PROBLEM:
Extract all lines that hold the string "this".

###

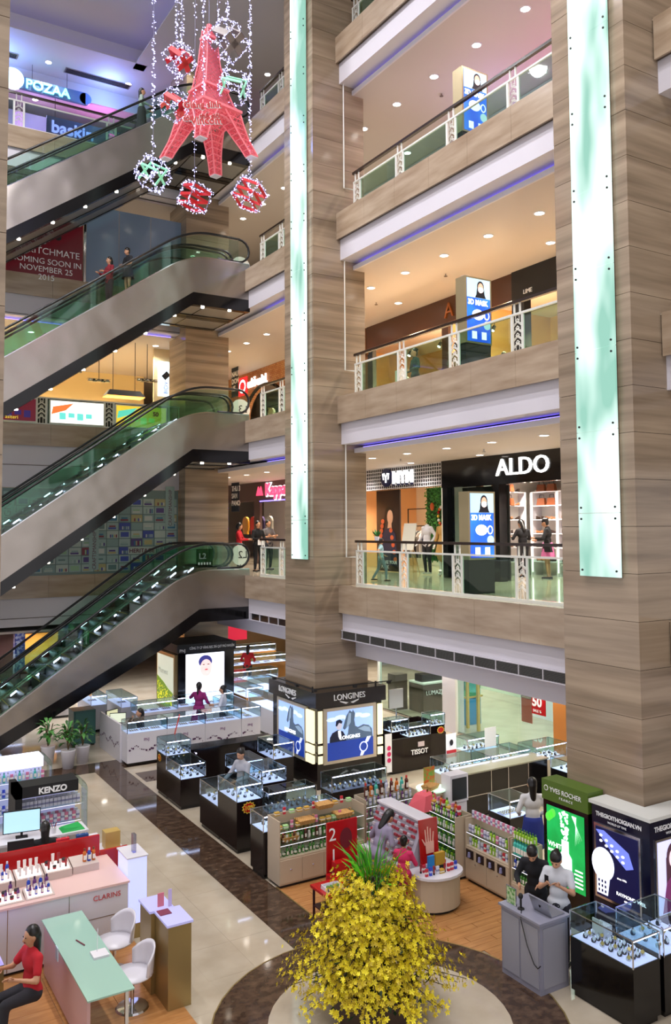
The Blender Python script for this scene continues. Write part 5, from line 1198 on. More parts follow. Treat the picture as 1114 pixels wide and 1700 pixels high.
# --- wrapped column: dark box with four lightboxes
t = thing('column_kiosk', 'dark brown advertising box around the middle column with steel-blue watch posters and the word LONGINES', 'advertising kiosk', (11.2, 19, 0))
bx_ = (10.2, 12.15, 17.7, 20.1)
m = MB(); m.box(10.24, 12.1, 17.74, 18.24, 0, 1.94, dk).box(10.24, 10.46, 18.24, 20.05, 0, 1.94, dk).box(12.08, 12.12, 18.24, 20.05, 0, 1.94, dk).box(10.46, 12.1, 19.88, 20.05, 0, 1.94, dk); m.ob('body', t)
m = MB(); m.box(10.16, 12.19, 17.66, 18.24, 1.94, 2.3, dk).box(10.16, 10.46, 18.24, 20.14, 1.94, 2.3, dk).box(12.08, 12.19, 18.24, 20.14, 1.94, 2.3, dk).box(10.46, 12.1, 19.88, 20.14, 1.94, 2.3, dk); m.ob('header', t)
cf = mat('frame_champagne', 'cbbfa8', .3, .3)
m = MB(); m.box(10.4, 11.92, 17.7, 17.74, .57, 1.9, cf); m.ob('poster_frame', t); m = MB(); m.box(10.2, 10.24, 18.2, 19.75, .57, 1.9, cf); m.ob('poster_frame', t)
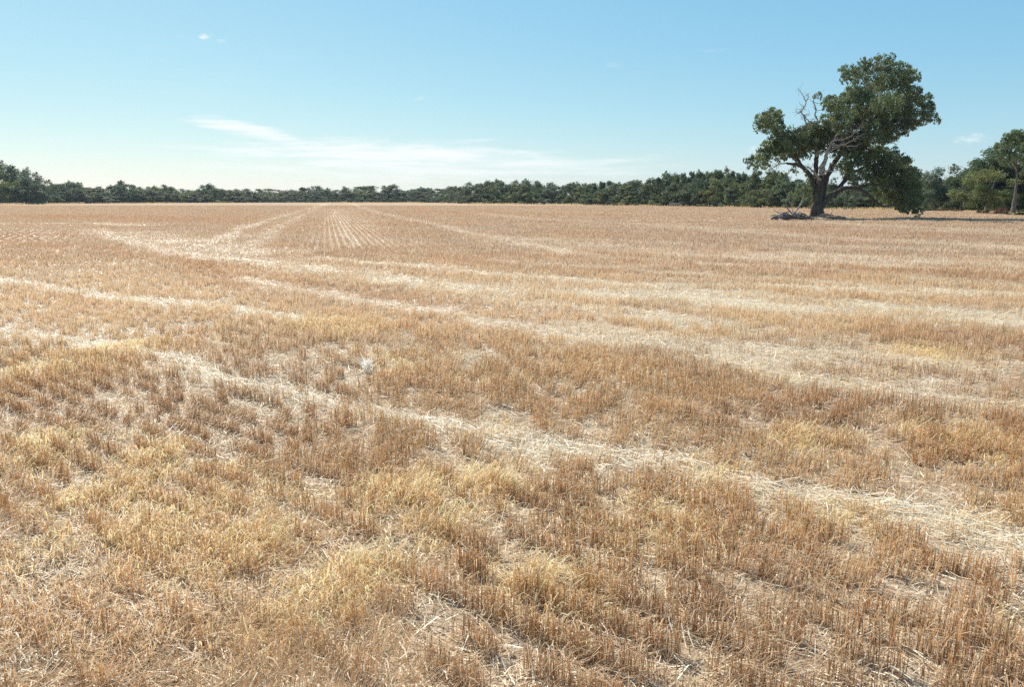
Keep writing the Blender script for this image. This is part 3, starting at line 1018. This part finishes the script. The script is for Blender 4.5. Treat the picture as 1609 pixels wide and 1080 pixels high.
for k in range(66):
    x0 = rb.uniform(350, 840)
    yb = 838 - rb.uniform(0, 75) * max(.1, 1 - abs((x0 - 620) / 300) ** 2)
    L = rb.uniform(70, 230)
    a = rb.choice([-1, 1]) * rb.uniform(.05, .8)
    dx, dy = math.cos(a) * L, -abs(math.sin(a)) * L * .55
    if rb.random() < .5:
        dx = -dx
    d0 = rb.uniform(-2.6, .5)
    r0 = rb.uniform(8, 16)
    pts = [(x0 - dx * .5, yb, r0, d0), (x0 - dx * .1, yb + dy * .45 + rb.uniform(-10, 10), r0 * .9, d0 + rb.uniform(-.3, .3)),
           (x0 + dx * .25, yb + dy * .7 + rb.uniform(-12, 12), r0 * .7, d0 + rb.uniform(-.4, .4)), (x0 + dx * .5, yb + dy, r0 * .35, d0 + rb.uniform(-.5, .5))]
    pts = [(min(max(p[0], 300), 905), p[1], p[2], p[3]) for p in pts]
    branch(pts, 'weathered grey branch lying in the heap left of the gum trunk', rb.choice([BARK_GREY, BARK_GREY, BARK_PALE]), 320 + k)
for k in range(26):
    x0 = rb.uniform(1060, 1380)
    yb = 782 + (x0 - 1080) * .2 + rb.uniform(-18, 16)
    L = rb.uniform(70, 190)
    a = rb.uniform(-.5, .6)
    dx, dy = math.cos(a) * L, math.sin(a) * L * .4 - 12
    d0 = rb.uniform(-1.8, .2)
    r0 = rb.uniform(6, 12)
    branch([(x0 - dx * .5, yb - dy * .3, r0, d0), (x0, yb - 14, r0 * .9, d0), (x0 + dx * .3, yb + dy * .3 - 12, r0 * .6, d0), (x0 + dx * .5, yb + dy * .4, r0 * .3, d0)],
           'dark branch lying in the low pile right of the gum trunk', BARK_GREY, 370 + k)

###

ANSWER TO THE TASK:
The Blender Python script for this scene continues. Write part 5, from line 1198 on. More parts follow. Treat the picture as 1114 pixels wide and 1700 pixels high.
Keep writing the Blender script for this image. This is part 3, starting at line 1018. This part finishes the script. The script is for Blender 4.5. Treat the picture as 1609 pixels wide and 1080 pixels high.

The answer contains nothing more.